Künstlerische Arbeiten aus grundlegenden Geometrien, wie Kegel und Säule oder zu einem Tor verbundene horizontale und vertikale Rechtecke evozieren keine Assoziationen zu gewachsenen Formen. Hier sind die Zweige weniger Bedeutungsträger als vor allem Mateial für ein Relief, eine Skulptur. Seine feine Struktur und nuancenreiche Farbigkeit lasen die distanzierten, weil perfekt erscheinenden Geometrien atmen. So mit Leben gefüllt, geben sie der radikalen Klarheit, Kühnheit und Abgrenzung nach außen die Wärme des Solitären.

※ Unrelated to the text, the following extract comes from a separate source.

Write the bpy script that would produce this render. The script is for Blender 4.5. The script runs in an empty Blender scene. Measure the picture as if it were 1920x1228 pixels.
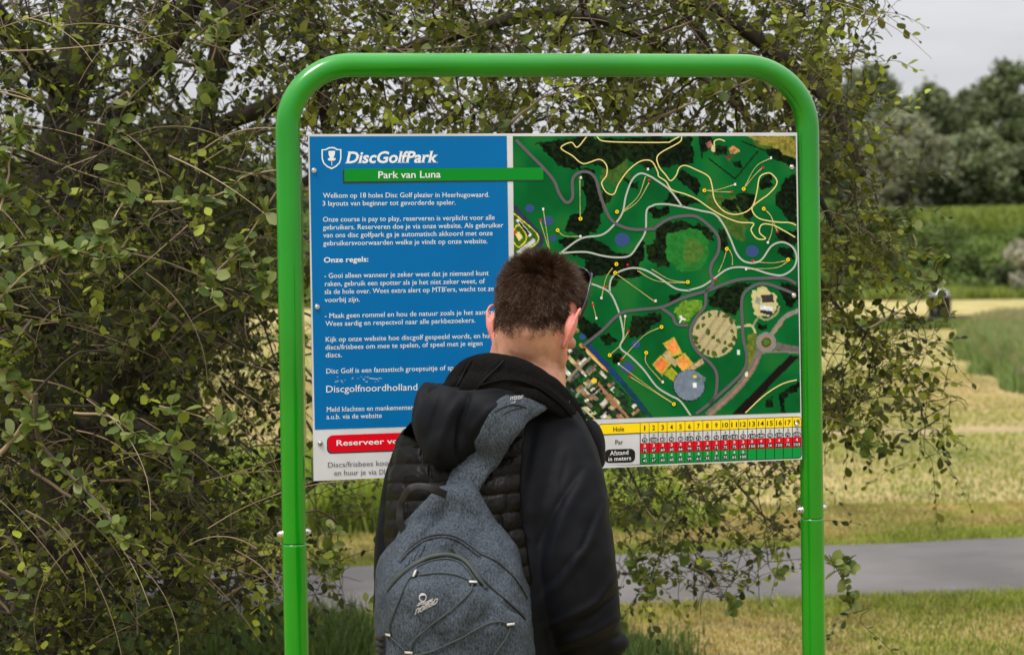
import bpy, bmesh, math, random
import numpy as np
from mathutils import Vector, Matrix, noise as mnoise
from mathutils.bvhtree import BVHTree

rng = np.random.default_rng(7)
random.seed(7)
SC = bpy.context.scene
COL = SC.collection

# ------------------------------------------------------------------ camera
FPX, HOR, ROLL = 3733.0, 500.0, 0.0140
PITCH = math.atan((614 - HOR) / FPX)
CAM = np.array([0.0, 0.0, 1.65])
Fv = np.array([0, math.cos(PITCH), -math.sin(PITCH)])
R0 = np.array([1.0, 0, 0]); U0 = np.array([0, math.sin(PITCH), math.cos(PITCH)])
Rv = R0 * math.cos(ROLL) - U0 * math.sin(ROLL)
Uv = U0 * math.cos(ROLL) + R0 * math.sin(ROLL)
cd = bpy.data.cameras.new('camera'); cam = bpy.data.objects.new('camera', cd); COL.objects.link(cam)
cd.sensor_width = 36; cd.lens = FPX / 1920 * 36; cd.clip_start = 0.1; cd.clip_end = 3000
cam.matrix_world = Matrix(((Rv[0], Uv[0], -Fv[0], CAM[0]), (Rv[1], Uv[1], -Fv[1], CAM[1]),
                           (Rv[2], Uv[2], -Fv[2], CAM[2]), (0, 0, 0, 1)))
cd.dof.use_dof = True; cd.dof.focus_distance = 4.6; cd.dof.aperture_fstop = 5.6
SC.camera = cam
SC.render.resolution_x = 1024; SC.render.resolution_y = 654
SC.view_settings.view_transform = 'Standard'; SC.view_settings.look = 'None'
SC.view_settings.exposure = 0.30; SC.view_settings.gamma = 1.0
SC.render.engine = 'CYCLES'
SC.cycles.use_denoising = True
SC.cycles.max_bounces = 8; SC.cycles.transparent_max_bounces = 8
SC.cycles.diffuse_bounces = 4; SC.cycles.transmission_bounces = 4; SC.cycles.glossy_bounces = 3

# ------------------------------------------------------------------ overcast sky and soft sun
SUN_EL, SUN_AZ = math.radians(62), math.radians(220)     # from behind the camera, left
w = bpy.data.worlds.new('World'); SC.world = w; w.use_nodes = True
nt = w.node_tree; nt.nodes.clear()
def N(t, tree=None, **k):
    n = (tree or nt).nodes.new(t)
    for a, b in k.items(): setattr(n, a, b)
    return n
sky = N('ShaderNodeTexSky', sky_type='NISHITA', sun_disc=False, sun_elevation=SUN_EL, sun_rotation=SUN_AZ)
tc = N('ShaderNodeTexCoord'); sep = N('ShaderNodeSeparateXYZ')
nt.links.new(tc.outputs['Generated'], sep.inputs[0])
ramp = N('ShaderNodeValToRGB')
ramp.color_ramp.elements[0].position = 0.0; ramp.color_ramp.elements[0].color = (0.50, 0.50, 0.515, 1)
ramp.color_ramp.elements[1].position = 1.0; ramp.color_ramp.elements[1].color = (1.85, 1.85, 1.85, 1)
e = ramp.color_ramp.elements.new(0.10); e.color = (0.55, 0.55, 0.57, 1)
nt.links.new(sep.outputs['Z'], ramp.inputs[0])
mp = N('ShaderNodeMapping'); mp.inputs['Scale'].default_value = (2.2, 2.2, 9)
nt.links.new(tc.outputs['Generated'], mp.inputs[0])
nz = N('ShaderNodeTexNoise'); nz.inputs['Scale'].default_value = 1.6; nz.inputs['Detail'].default_value = 5
nt.links.new(mp.outputs[0], nz.inputs['Vector'])
mr = N('ShaderNodeMapRange'); mr.inputs['From Min'].default_value = .3; mr.inputs['From Max'].default_value = .7
mr.inputs['To Min'].default_value = .76; mr.inputs['To Max'].default_value = 1.2
nt.links.new(nz.outputs['Fac'], mr.inputs[0])
vm = N('ShaderNodeVectorMath', operation='SCALE'); nt.links.new(ramp.outputs[0], vm.inputs[0])
m10 = N('ShaderNodeMath', operation='MULTIPLY'); m10.inputs[1].default_value = 10.5
nt.links.new(mr.outputs[0], m10.inputs[0]); nt.links.new(m10.outputs[0], vm.inputs['Scale'])
mx = N('ShaderNodeMix', data_type='RGBA'); mx.inputs['Factor'].default_value = 0.96
nt.links.new(sky.outputs[0], mx.inputs['A']); nt.links.new(vm.outputs[0], mx.inputs['B'])
bg = N('ShaderNodeBackground'); bg.inputs['Strength'].default_value = 0.1
nt.links.new(mx.outputs['Result'], bg.inputs[0])
wo = N('ShaderNodeOutputWorld'); nt.links.new(bg.outputs[0], wo.inputs[0])
sd = bpy.data.lights.new('sun', 'SUN'); sd.energy = 2.4; sd.angle = math.radians(16); sd.color = (1, .96, .9)
sun = bpy.data.objects.new('sun', sd); COL.objects.link(sun)
sdir = Vector((math.sin(SUN_AZ) * math.cos(SUN_EL), math.cos(SUN_AZ) * math.cos(SUN_EL), math.sin(SUN_EL)))
sun.rotation_euler = sdir.to_track_quat('Z', 'Y').to_euler()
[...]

In Kombination mit Metall und Glas ("Flugzeuggärten") wird das Verlangen nach Struktur deutlich. Gleichzeitig stellt sich eine Irritation durch das nicht naturgeformte andere Material ein. Zudem durchbricht die neue Form die in sich geschlossene, ruhige äußere Kontur. Das Gleichstellen von Kunst- und Naturform, das Streben nach individuellem Ausdruck durch den künstlerischen Eingriff und die Formvollendung durch Widersprüchliches wird hier besonders deutlich. Der Wechsel von künstlerischem und natürlichem Formprozeß wird zum Vexierspiel, mit dem Gabriele Schulz uns in Atem hält.

"Denn die Kraft des Lebens und mehr noch die Macht des Geistes besteht eben darin, den Widerspruch in sich zu setzen, zu ertragen und zu überwinden" Georg Wilhelm F. Hegel.